Dataset items
--- Begin ---

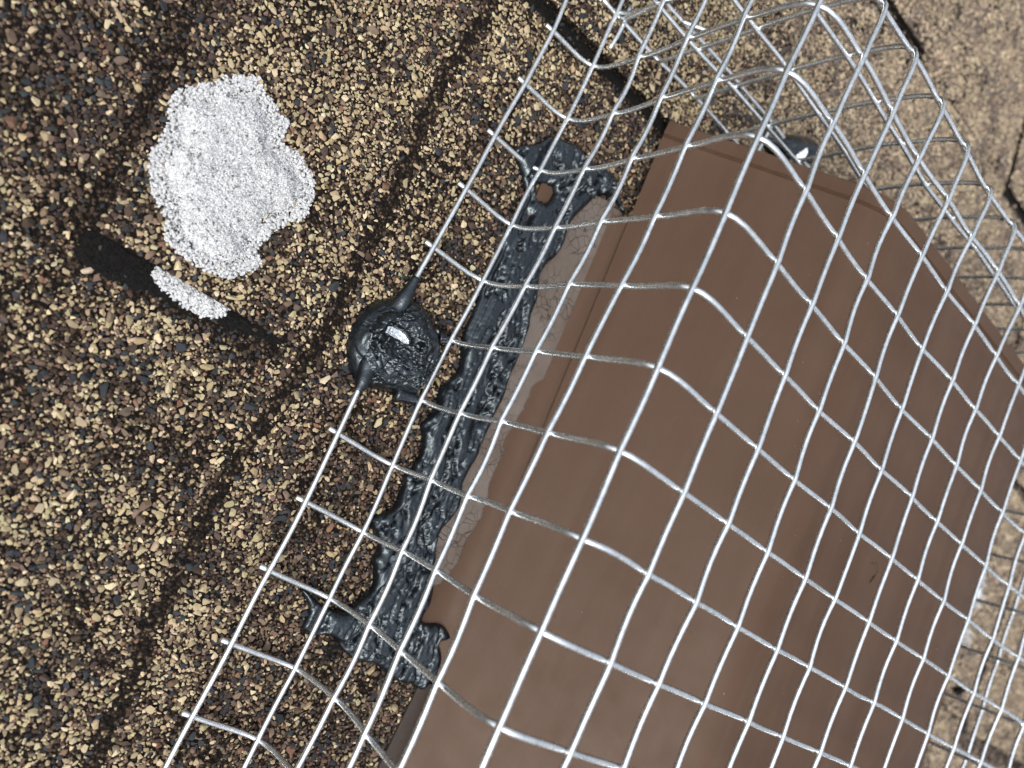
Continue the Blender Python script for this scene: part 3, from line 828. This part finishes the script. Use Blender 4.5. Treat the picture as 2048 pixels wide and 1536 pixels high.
# wire lattice nodes measured on the cage (thousandths of a cell), long wires 0-17, cross wires -1..11
PD = np.array([int(a) for a in """-41 942 40 52 -65 31 51 -1055 21 9 -2040 21 -24 -3002 57 -46 -4009 43 -73 -4991 31 -66 -5971 33 -24 -6954 44 16 -7949 49 17 -8935 36 25 -9947 30 23 -10927 0 910 1049 19 970 37 -12 993 -969 -22 970 -1962 -11 949 -2972 -8 933 -3966 8 912 -4990 -11 915 -5977 -7 967 -6989 13 1017 -7998 34 1018 -8983 28 1026 -9987 28 1015 -10986 13 1037 1026 990 1083 10 974 1118 -1001 972 1098 -1998 974 1091 -3008 979 1065 -3999 993 1027 -5000 986 1033 -6013 982 1074 -6988 999 1145 -7973 1025 1183 -8985 1033 1196 -9958 1021 1174 -10968 1009 1044 1018 1982 1065 19 1989 1092 -988 1994 1093 -1996 1988 1089 -3005 1986 1057 -3992 1997 1040 -4996 1999 1028 -6003 1992 1052 -7017 1997 1093 -7984 2012 1129 -8994 2020 1177 -9991 2028 1172 -10988 2014 1051 1003 2974 1053 3 2992 1067 -999 3004 1068 -2005 3004 1096 -3023 3003 1076 -4018 3008 1037 -5013 3005 1014 -6026 2996 1001 -7020 2994 1032 -8018 3007 1073 -9001 3015 1102 -10000 3018 1112 -11001 3009 1254 988 3942 1230 -6 3985 1206 -1011 3975 1184 -1983 4009 1214 -3001 3997 1215 -3990 4000 1219 -4992 4002 1213 -5997 3995 1223 -7007 4005 1221 -8019 4003 1227 -9016 4002 1235 -10015 3999 1246 -11014 3992 2256 975 3918 2198 24 4039 2181 -998 4015 2180 -1998 4034 2205 -3015 4038 2215 -4019 4040 2223 -5015 4052 2230 -6011 4062 2221 -7001 4053 2222 -8024 4047 2216 -9025 4022 2225 -10025 4015 2236 -11025 4012 3229 1018 3856 3212 10 3931 3184 -1010 3907 3173 -2010 3906 3180 -3006 3916 3198 -4015 3924 3215 -5012 3949 3219 -6008 3957 3220 -7010 3955 3200 -8035 3911 3205 -9035 3897 3215 -10032 3892 3225 -11031 3890 4248 1006 3782 4208 2 3825 4168 -1009 3795 4161 -2015 3788 4175 -3016 3809 4187 -4018 3818 4202 -5010 3846 4212 -6011 3859 4213 -7020 3850 4203 -8030 3821 4203 -9029 3800 4209 -10028 3787 4218 -11027 3780 5249 998 3709 5199 15 3800 5155 -999 3752 5151 -2006 3728 5162 -3001 3737 5185 -4001 3774 5195 -5000 3793 5209 -6022 3800 5210 -7032 3784 5208 -8014 3769 5206 -9016 3749 5209 -10018 3733 5215 -11019 3723 6287 955 3639 6187 11 3730 6146 -999 3678 6136 -2004 3628 6164 -3014 3639 6176 -4003 3664 6185 -5003 3675 6193 -6010 3671 6200 -7019 3665 6201 -8021 3653 6201 -9017 3640 6204 -10015 3628 6209 -11014 3619 7275 959 3632 7182 14 3730 7146 -1006 3680 7146 -2015 3645 7165 -3020 3637 7171 -4004 3649 7185 -5006 3668 7192 -6017 3662 7201 -7022 3658 7199 -8009 3637 7200 -9009 3625 7204 -10010 3618 7209 -11011 3613 8267 979 3643 8211 -13 3684 8153 -1010 3622 8149 -2020 3587 8168 -3030 3583 8172 -4016 3585 8179 -5004 3595 8190 -6019 3592 8195 -7018 3579 8194 -8011 3559 8197 -9011 3551 8201 -10013 3547 8206 -11013 3544 9259 979 3611 9210 -21 3608 9171 -1022 3586 9161 -2025 3566 9169 -3028 3556 9172 -4020 3547 9186 -5021 3562 9189 -6016 3551 9194 -7022 3541 9194 -8022 3522 9195 -9022 3508 9199 -10021 3501 9205 -11021 3500 10252 976 3571 10211 -22 3559 10179 -1020 3547 10163 -2018 3534 10168 -3029 3522 10179 -4027 3532 10185 -5014 3534 10188 -6021 3517 10191 -7034 3501 10192 -8033 3486 10194 -9031 3476 10199 -10030 3472 10204 -11029 3473 11247 969 3563 11212 -30 3552 11185 -1030 3543 11171 -2030 3537 11170 -3032 3533 11177 -4034 3536 11192 -5046 3547 11193 -6045 3527 11188 -7036 3497 11189 -8034 3483 11193 -9034 3480 11198 -10034 3483 11204 -11034 3488 12243 962 3601 12212 -39 3594 12189 -1040 3589 12176 -2041 3588 12173 -3044 3590 12181 -4046 3597 12192 -5048 3604 12196 -6038 3594 12184 -7032 3543 12186 -8034 3534 12191 -9036 3538 12196 -10037 3545 12202 -11037 3552 13239 961 3626 13212 -40 3624 13192 -1041 3623 13180 -2044 3624 13178 -3047 3626 13183 -4051 3627 13191 -5057 3625 13194 -6064 3615 13189 -7053 3600 13187 -8046 3591 13190 -9041 3591 13195 -10039 3594 13201 -11037 3599""".split()], float).reshape(18, 13, 3)/1000.0
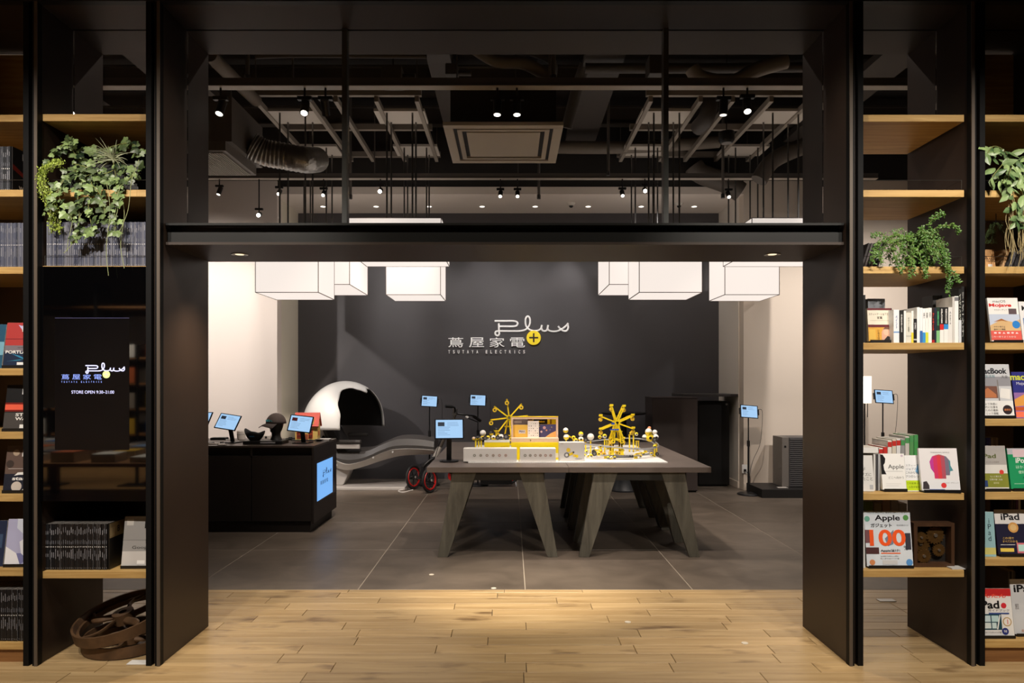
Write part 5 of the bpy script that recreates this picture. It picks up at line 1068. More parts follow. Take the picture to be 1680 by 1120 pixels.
mag(1512, 1574, 3.665, z5, .222, (228, 226, 228), hd2+[('r', 0, .01, 1, .24, (226, 228, 232)), ('d', .58, .12, .07, (220, 60, 60)), ('p', [(.03,.03),(.2,.03),(.2,.12),(.14,.22),(.05,.2)], (60, 56, 60)), ('r', .2, .0, .6, .03, (50, 80, 160)), ('t', 'ジョブズ・グラフィック', .78, .18, .035, (90, 90, 90), {'w': .36}), ('t', 'THINKING SIMPLE', .55, .9, .03, (150, 150, 150), {'w': .5}), ('t', '人生の本質', .5, .84, .03, (150, 150, 150))],
   'white book with a red to purple gradient head in profile', tilt=.16, t=.014, name='book', cat='book', stand='black stand under the gradient head book', yaw=-.03)
for i in range(9):
    cc = ((226, 222, 216), (190, 60, 50), (230, 226, 220), (214, 206, 190), (224, 224, 226), (150, 150, 150), (200, 196, 190), (90, 150, 90), (70, 150, 80))[i]
    o = book(1442+i*7.2, 1448.6+i*7.2, 0, cc, '%s of the nine upright magazines behind the white covers' % ('leftmost', 'second', 'third', 'fourth', 'fifth', 'sixth', 'seventh', 'eighth', 'rightmost')[i], Y=3.86+.01*i, d=.17, z=z5, h=(.215, .22, .255, .26, .262, .262, .275, .28, .282)[i], spec=[('r', .86, .97, (196, 50, 46) if i < 5 else (80, 150, 90))])
# ---- sixth board
z6 = ZR1[5]
mag(1403, 1419, 3.69, z6, .29, (206, 208, 206), [('t', 'App it Simple', .7, .3, .3, (90, 90, 90), {'v': True})], 'pale magazine sliver cut by the left steel post on the lowest right board', tilt=.05, t=.01)
mag(1422, 1498, 3.69, z6, .288, (214, 222, 230), [('r', 0, .94, 1, 1, (196, 206, 214)), ('t', 'iPhone iPad Mac 便利に使いこなす!', .5, .97, .025, (60, 60, 70), {'w': .85}), ('t', 'Apple', .5, .865, .13, (30, 30, 34), {'w': .55, 'b': .025}), ('t', 'ガジェット', .36, .74, .075, (40, 40, 44), {'w': .46, 'b': .03}), ('t', '完全活用ガイド', .82, .74, .03, (60, 60, 70)),
   ('r', .0, .42, .12, .66, (120, 80, 84)), ('r', .0, .22, .28, .34, (80, 50, 50)), ('p', [(.42,.5),(.62,.66),(.6,.4),(.48,.36)], (120, 130, 150)), ('d', .9, .88, .06, (90, 150, 80)), ('d', .06, .86, .06, (110, 170, 150)), ('r', .86, .3, .98, .6, (60, 60, 70)), ('d', .12, .07, .06, (214, 140, 90)), ('d', .92, .07, .07, (90, 150, 210)),
   ('t', '100', .48, .515, .30, (240, 92, 40), {'w': .78, 'b': .025, 'mw': 1}), ('t', '%', .86, .33, .08, (50, 50, 60)), ('t', 'Apple漬け!', .52, .28, .055, (50, 40, 40), {'w': .42, 'b': .02}), ('r', .32, .225, .74, .245, (240, 110, 60)), ('t', 'Apple製品で生活をもっと便利に', .5, .18, .025, (60, 60, 60)), ('t', '楽しく使うためのアイデア集', .5, .14, .025, (60, 60, 60)), ('r', .34, .03, .66, .11, (206, 206, 206))],
   'large pale magazine with big orange numerals on its cover', tilt=.12, stand='black stand under the magazine with orange numerals')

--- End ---

◆ Task details:
Work out how many lines in the records above contain the word "script", and give only that number.

◆ Full response:
2